**SHORT PROBLEM**:
Copy exactly, and only, the lines starting at the line with "Reconstruct this image" and ending at the line with "COL = sc.collection". Leave every picture out of the copy.

[Data records]
----

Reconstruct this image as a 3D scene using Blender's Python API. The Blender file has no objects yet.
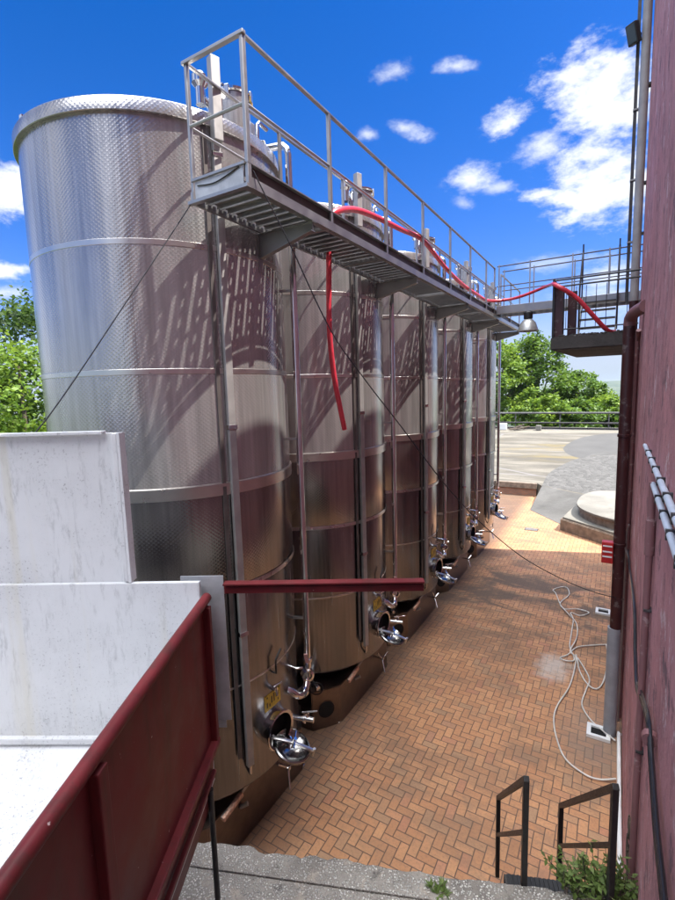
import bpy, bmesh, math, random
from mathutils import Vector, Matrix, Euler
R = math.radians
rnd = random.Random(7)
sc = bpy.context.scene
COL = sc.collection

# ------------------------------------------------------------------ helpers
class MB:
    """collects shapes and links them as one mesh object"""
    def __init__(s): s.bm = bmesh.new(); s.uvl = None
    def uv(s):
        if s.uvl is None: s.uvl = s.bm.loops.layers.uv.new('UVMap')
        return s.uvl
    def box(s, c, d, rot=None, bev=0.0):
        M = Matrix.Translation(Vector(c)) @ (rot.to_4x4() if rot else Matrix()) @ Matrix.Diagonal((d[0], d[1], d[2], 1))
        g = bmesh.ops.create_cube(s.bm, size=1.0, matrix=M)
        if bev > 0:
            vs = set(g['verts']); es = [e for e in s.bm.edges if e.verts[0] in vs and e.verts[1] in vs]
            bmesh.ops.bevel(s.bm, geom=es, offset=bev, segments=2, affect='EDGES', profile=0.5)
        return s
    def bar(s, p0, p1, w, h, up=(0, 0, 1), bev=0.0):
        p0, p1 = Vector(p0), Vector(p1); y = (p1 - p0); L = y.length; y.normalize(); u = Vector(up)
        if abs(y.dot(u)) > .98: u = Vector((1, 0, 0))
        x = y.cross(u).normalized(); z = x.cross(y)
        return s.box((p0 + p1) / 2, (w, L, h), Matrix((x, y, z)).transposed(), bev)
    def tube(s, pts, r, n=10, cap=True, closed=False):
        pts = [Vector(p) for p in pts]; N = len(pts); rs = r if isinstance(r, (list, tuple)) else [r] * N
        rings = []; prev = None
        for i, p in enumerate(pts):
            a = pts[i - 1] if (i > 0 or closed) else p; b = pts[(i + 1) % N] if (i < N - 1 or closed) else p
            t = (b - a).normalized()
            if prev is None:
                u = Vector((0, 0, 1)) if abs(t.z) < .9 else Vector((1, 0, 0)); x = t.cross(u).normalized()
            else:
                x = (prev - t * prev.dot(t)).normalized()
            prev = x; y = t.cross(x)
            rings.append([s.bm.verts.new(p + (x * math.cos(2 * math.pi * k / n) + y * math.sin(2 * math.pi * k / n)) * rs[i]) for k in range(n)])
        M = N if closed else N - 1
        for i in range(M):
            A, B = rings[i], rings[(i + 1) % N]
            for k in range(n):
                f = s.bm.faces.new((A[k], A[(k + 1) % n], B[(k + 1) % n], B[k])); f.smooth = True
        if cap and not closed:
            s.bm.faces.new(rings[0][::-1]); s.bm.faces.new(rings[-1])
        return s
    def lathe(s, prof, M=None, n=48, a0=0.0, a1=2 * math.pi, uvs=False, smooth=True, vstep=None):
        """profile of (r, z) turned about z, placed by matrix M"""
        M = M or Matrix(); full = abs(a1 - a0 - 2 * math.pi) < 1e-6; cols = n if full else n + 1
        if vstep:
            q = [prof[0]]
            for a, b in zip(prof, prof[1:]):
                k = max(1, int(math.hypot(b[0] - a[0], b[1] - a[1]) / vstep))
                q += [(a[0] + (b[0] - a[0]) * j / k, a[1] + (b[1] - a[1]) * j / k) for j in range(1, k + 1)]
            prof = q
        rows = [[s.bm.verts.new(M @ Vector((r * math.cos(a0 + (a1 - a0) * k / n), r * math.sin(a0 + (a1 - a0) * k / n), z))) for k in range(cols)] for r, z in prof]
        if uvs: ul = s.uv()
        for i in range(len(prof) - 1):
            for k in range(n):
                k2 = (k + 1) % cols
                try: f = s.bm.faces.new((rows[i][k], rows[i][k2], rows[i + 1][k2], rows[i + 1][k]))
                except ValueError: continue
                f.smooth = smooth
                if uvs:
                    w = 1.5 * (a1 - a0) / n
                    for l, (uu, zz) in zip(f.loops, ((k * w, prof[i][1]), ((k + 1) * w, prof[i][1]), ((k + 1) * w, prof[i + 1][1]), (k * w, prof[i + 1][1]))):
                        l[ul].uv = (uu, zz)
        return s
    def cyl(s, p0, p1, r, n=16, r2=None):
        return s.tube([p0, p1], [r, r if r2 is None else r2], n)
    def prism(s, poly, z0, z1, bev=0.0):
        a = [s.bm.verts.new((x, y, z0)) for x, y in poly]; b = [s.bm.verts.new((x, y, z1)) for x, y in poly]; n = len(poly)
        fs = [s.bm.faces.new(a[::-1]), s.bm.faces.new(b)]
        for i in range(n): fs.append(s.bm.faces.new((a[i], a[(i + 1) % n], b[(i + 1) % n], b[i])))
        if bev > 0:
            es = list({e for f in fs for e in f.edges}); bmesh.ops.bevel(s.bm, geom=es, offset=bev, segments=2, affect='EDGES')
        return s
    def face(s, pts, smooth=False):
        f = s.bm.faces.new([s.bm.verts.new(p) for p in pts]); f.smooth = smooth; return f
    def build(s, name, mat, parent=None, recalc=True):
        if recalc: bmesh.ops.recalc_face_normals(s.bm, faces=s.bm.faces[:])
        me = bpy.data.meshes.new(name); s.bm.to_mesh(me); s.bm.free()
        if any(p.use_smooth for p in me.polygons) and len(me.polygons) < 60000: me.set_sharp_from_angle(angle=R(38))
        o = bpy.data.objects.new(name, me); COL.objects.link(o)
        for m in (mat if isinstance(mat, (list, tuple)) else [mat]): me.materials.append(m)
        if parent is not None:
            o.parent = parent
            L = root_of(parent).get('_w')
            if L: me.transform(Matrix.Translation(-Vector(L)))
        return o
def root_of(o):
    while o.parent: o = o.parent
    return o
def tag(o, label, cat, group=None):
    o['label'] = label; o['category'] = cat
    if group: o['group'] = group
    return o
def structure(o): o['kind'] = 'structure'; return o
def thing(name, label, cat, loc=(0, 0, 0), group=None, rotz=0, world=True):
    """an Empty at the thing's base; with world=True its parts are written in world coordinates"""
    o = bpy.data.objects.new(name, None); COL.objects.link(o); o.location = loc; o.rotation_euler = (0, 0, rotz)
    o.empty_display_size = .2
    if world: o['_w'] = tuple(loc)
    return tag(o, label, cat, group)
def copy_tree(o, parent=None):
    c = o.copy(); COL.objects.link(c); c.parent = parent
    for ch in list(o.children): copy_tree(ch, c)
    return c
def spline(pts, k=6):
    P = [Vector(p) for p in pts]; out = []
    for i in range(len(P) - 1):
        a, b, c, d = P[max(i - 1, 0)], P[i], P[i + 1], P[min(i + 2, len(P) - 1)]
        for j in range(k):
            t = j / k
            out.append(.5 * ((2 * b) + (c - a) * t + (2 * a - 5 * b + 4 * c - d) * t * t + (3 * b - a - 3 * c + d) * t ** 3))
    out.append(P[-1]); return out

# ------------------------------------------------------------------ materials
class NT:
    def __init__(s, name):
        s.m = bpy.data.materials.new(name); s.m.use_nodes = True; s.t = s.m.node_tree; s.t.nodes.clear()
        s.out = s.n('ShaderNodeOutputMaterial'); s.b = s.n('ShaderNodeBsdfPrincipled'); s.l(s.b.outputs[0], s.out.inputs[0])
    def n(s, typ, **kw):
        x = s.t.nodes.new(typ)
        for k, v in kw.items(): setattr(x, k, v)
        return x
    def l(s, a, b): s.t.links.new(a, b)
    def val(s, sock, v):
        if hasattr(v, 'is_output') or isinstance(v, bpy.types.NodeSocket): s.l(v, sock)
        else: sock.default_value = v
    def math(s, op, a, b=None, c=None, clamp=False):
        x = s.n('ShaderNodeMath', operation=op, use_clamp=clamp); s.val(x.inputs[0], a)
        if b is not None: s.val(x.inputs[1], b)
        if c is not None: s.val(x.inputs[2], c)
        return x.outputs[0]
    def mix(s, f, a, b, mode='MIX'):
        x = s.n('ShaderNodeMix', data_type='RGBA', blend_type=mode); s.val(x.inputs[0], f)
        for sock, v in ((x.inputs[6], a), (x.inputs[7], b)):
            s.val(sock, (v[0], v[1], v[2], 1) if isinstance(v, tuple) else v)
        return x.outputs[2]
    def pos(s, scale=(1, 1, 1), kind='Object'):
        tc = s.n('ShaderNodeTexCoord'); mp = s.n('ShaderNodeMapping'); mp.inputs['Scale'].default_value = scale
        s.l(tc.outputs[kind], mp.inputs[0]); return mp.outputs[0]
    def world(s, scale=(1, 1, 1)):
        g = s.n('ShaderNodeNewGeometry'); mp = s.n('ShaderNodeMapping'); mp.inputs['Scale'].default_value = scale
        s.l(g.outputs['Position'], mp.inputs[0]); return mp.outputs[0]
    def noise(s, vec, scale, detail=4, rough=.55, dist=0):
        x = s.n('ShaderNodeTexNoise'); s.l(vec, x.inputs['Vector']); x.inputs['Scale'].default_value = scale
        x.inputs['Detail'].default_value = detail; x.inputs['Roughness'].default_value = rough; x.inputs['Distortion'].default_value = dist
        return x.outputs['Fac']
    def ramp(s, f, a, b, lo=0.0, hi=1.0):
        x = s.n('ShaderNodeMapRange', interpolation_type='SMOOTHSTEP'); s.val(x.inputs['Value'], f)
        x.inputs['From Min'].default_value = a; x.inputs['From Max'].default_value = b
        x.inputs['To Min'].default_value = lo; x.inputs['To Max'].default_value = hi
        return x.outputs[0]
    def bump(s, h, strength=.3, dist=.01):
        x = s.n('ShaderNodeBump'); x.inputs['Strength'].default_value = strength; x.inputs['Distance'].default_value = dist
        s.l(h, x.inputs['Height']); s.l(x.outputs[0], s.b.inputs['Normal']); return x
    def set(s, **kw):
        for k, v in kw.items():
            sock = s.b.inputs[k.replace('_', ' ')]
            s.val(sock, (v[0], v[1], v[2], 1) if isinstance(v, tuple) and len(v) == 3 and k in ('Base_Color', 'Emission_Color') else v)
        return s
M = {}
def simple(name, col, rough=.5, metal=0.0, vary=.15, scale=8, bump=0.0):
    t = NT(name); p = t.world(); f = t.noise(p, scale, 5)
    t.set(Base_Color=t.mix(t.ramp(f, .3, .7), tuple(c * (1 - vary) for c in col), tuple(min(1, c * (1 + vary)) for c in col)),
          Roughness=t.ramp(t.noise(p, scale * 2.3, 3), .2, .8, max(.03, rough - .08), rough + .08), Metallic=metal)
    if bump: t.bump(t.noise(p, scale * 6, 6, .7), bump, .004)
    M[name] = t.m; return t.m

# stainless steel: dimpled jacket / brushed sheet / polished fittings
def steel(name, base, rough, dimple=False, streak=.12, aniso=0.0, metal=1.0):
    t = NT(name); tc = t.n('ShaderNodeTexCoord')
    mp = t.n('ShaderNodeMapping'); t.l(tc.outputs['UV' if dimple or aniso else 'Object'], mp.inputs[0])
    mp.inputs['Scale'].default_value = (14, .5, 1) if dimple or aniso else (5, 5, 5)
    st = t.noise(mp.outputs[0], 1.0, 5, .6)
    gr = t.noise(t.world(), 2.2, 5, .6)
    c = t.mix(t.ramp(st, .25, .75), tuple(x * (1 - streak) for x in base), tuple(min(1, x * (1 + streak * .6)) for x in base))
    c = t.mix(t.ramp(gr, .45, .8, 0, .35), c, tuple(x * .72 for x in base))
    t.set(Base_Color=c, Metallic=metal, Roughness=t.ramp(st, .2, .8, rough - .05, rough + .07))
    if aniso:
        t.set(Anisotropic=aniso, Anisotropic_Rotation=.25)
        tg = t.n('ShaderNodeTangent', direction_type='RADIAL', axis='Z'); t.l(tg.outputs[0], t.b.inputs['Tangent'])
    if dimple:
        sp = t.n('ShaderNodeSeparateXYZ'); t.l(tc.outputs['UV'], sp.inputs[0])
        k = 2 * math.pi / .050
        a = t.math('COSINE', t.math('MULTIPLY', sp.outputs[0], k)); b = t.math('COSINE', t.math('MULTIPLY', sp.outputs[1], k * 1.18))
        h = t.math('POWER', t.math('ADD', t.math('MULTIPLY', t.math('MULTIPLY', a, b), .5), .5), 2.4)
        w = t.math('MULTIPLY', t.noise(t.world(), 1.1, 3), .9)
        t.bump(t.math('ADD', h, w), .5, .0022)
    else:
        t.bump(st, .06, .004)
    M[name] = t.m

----

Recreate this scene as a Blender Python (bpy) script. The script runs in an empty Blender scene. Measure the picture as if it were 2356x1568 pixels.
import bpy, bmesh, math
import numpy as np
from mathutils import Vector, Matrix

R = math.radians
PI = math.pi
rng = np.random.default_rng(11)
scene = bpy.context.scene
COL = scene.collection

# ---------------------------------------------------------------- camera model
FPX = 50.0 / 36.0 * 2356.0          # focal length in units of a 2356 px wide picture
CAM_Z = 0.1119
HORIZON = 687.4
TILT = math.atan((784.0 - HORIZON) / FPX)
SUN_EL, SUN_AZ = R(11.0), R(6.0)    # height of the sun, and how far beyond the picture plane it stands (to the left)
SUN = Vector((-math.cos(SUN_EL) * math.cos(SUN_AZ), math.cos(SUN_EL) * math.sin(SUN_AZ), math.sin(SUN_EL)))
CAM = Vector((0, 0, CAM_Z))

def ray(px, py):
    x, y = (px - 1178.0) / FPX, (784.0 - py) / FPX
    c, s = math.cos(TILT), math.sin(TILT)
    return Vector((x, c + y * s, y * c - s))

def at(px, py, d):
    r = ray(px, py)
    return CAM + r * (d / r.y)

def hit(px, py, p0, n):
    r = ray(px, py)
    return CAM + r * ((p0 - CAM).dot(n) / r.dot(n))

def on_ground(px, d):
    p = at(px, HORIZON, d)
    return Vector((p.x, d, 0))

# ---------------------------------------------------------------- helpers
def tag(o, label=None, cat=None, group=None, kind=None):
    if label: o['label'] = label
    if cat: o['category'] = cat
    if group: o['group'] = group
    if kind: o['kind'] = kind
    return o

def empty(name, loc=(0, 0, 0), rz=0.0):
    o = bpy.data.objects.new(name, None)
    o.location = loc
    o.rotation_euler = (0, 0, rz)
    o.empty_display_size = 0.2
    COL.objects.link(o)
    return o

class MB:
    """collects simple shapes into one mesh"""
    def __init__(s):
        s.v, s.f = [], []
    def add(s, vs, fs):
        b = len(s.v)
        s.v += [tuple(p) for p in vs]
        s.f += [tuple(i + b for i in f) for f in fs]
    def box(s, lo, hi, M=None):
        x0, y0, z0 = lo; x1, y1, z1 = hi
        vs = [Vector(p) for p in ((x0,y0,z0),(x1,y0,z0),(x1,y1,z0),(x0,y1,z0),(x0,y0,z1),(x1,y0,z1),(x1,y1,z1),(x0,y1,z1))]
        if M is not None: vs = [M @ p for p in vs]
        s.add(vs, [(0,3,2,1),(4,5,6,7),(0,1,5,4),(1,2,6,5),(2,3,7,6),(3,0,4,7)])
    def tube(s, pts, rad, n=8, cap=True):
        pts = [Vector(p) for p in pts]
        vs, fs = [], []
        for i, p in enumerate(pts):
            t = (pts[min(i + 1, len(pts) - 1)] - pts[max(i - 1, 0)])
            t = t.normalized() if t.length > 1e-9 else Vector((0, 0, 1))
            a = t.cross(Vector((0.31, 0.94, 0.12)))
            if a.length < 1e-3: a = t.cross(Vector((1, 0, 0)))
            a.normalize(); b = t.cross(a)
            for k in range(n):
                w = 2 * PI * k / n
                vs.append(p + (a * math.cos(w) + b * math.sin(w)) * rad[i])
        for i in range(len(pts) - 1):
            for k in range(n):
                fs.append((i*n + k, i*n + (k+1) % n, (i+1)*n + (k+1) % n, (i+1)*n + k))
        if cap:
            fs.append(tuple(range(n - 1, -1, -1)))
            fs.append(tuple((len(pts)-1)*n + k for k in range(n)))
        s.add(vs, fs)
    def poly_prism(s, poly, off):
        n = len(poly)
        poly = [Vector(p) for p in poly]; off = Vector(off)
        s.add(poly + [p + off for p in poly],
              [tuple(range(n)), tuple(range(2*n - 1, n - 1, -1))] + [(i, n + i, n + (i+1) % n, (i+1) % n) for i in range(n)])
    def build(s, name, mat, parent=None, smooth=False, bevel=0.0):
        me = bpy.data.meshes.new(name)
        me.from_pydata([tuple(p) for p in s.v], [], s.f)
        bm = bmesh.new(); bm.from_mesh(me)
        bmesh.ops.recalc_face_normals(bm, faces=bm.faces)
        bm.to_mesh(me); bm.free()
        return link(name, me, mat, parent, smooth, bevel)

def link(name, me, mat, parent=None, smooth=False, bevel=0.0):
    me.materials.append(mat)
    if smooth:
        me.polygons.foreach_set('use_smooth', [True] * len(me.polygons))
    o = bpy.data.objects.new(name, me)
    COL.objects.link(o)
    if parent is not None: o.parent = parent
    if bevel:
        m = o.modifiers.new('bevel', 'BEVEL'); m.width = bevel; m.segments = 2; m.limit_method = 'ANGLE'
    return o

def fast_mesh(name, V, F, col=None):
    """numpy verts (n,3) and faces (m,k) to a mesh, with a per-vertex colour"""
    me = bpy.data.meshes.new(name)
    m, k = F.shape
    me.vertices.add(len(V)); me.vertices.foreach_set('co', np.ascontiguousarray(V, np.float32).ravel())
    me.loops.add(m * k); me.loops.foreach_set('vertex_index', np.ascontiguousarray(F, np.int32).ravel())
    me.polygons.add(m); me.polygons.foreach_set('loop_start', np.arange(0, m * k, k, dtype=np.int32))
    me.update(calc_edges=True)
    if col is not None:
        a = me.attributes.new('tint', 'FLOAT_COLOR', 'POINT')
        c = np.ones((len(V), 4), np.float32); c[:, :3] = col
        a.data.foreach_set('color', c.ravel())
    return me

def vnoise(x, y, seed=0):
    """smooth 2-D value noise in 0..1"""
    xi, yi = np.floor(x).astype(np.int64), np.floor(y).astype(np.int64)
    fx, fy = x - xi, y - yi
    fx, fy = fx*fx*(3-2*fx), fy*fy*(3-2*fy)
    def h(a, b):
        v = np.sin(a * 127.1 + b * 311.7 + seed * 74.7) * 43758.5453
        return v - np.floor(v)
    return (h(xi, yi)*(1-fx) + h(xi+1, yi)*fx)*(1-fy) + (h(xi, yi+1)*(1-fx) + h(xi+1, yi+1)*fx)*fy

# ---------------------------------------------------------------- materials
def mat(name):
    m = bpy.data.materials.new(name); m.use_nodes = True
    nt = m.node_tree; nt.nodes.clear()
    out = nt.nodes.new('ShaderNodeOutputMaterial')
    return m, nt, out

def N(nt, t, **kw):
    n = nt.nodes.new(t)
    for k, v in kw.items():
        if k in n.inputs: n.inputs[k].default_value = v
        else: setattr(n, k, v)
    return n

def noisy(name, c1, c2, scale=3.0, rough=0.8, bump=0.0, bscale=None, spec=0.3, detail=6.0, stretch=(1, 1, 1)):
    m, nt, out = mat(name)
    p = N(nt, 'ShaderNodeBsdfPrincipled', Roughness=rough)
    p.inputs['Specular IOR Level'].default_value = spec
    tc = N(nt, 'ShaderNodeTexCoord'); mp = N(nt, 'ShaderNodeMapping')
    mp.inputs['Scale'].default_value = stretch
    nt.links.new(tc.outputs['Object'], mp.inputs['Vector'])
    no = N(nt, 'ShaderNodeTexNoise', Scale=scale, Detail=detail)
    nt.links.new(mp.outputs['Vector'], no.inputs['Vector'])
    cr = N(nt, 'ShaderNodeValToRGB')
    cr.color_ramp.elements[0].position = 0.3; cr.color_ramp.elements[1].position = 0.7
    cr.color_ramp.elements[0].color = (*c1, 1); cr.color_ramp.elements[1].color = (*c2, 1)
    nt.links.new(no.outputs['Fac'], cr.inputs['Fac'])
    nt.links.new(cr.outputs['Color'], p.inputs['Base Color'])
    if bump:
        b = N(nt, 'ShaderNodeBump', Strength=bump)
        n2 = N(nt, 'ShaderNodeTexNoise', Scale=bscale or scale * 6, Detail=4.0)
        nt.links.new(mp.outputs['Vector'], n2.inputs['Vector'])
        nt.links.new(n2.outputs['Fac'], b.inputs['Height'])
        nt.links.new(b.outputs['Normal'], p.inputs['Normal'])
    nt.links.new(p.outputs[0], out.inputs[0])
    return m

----

**TASK RESULT**:
Reconstruct this image as a 3D scene using Blender's Python API. The Blender file has no objects yet.
import bpy, bmesh, math, random
from mathutils import Vector, Matrix, Euler
R = math.radians
rnd = random.Random(7)
sc = bpy.context.scene
COL = sc.collection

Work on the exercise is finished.